Right now, I'm writing a novel where the heroine is pseudo-Roman, with a more Southern Italian look (black hair, brown eyes). Her paramour has curly blond hair and hazel or blue eyes -- haven't decided yet. I'm deliberatly trying to vary hair, skin and eye colours in my novels, because most people in the world aren't of Northern European stock.

Kami said...

Curly black or wavy hair that forms those gorgeous corkscrews when it's extremely long. My sister has brown hair that does that. I'm so envious of her curls! Mine is straight except underneath at the neck where no one can see it. Lots of people ask her where she got her hair permed, and when she tells them it's natural, they're astonished.

Marian Perera said...

Kami - I wanted that kind of curly hair so badly when I was a teenager. I even thought of getting it permed. Now straight seems back in fashion, but I still plan on writing a heroine with lots of curls.

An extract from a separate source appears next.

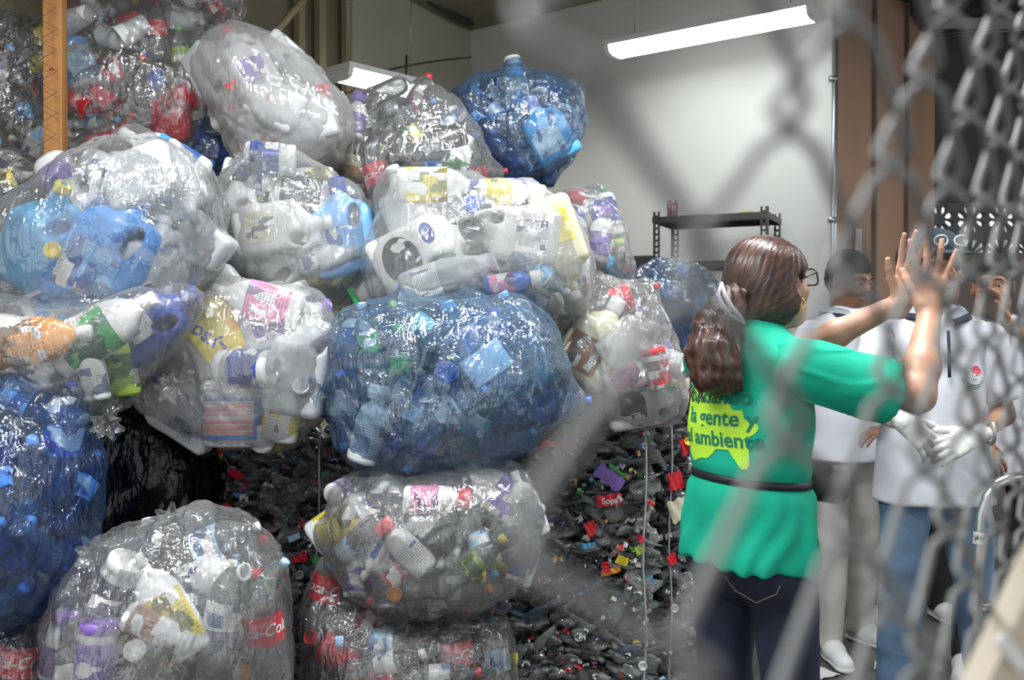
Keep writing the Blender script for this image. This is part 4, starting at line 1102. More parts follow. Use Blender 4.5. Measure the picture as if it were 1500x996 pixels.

Ruth - Red hair/green eyes is a cliche, but it's my guilty pleasure. :) I never actually saw a redheaded person in the flesh until I went to the States when I was 18, so it was the pinnacle of exoticism for me.

Ralfast - *wave* Thanks, and good to see you back!

Anonymous said...

I'm partial to black hair (my own). And have a fascination with red hair. (all those Pre-Raphaelite paintings).

For the first time, one of my female protags in my latest manu is blonde.
That was a surprise, but my characters tend to be very stubborn on such matters. ;)

Loren said...

Mammalian hair color has a very limited palette, it must be pointed out, and our species has pretty much the full range of it. Domesticated mammal species may also have the full range of it, species like dogs and cats and horses.

Bird feathers, however, cover the full spectrum, something that one can easily discover online. So if you envy birds, you'll have to use hair dye.

Randall said...

Well, since we're talking fantasy, people with feathers for hair are certainly possible. Ditto for scales of varying colours and types. What about someone with a lizard-like fringe down the centre of their head like a mohawk?

Marian Perera said...

Tasha - I'm partial to black hair on heroes too. More leeway on heroines. :)

Loren - Cats have natural streaks, though. And horses... I love Appaloosa-type spots and Pinto-esque markings.

Randall - I really like the feathers. So many types and colors possible. Lizard-like crests work too, but in both cases I'd expect to see other bird- and lizard-like features after that.

Loren said...

Including color patterns does indeed get more variety, but it's still the same palette of colors in them. Domestic cats' wild-type color pattern is black and light gray vertical stripes. Etc.

Mammalian eye color does have more variety. Not only black, brown, and yellow, but also green and blue. Domestic cats' wild-type eye color is green, but some domestic cats have yellow eyes or blue eyes.

There are three main sources of color: emission, absorption, and scattering.

Emission: bioluminescence, like fireflies. Also with absorption: fluorescence. Some birds have fluorescent pigments in their feathers. They make bright red to yellow colors.

Absorption: pigments. The main mammalian one is melanin: brownish eumelanin and reddish pheomelanin. Skin can get color from blood, like when one blushes.

Reflection, including scattering (diffuse). That's what keeps absorption from always making blackness. Small irregularities can scatter some colors more than others, colors with wavelengths smaller than the irreguarities. That's what makes blue eye color and blue feather color and the blue skin patches of some monkeys.

Smooth surfaces make specular reflection, and shiny hair has that kind of reflection. Reflection off of the two sides of a thin layer can produce interference, and this makes iridescence.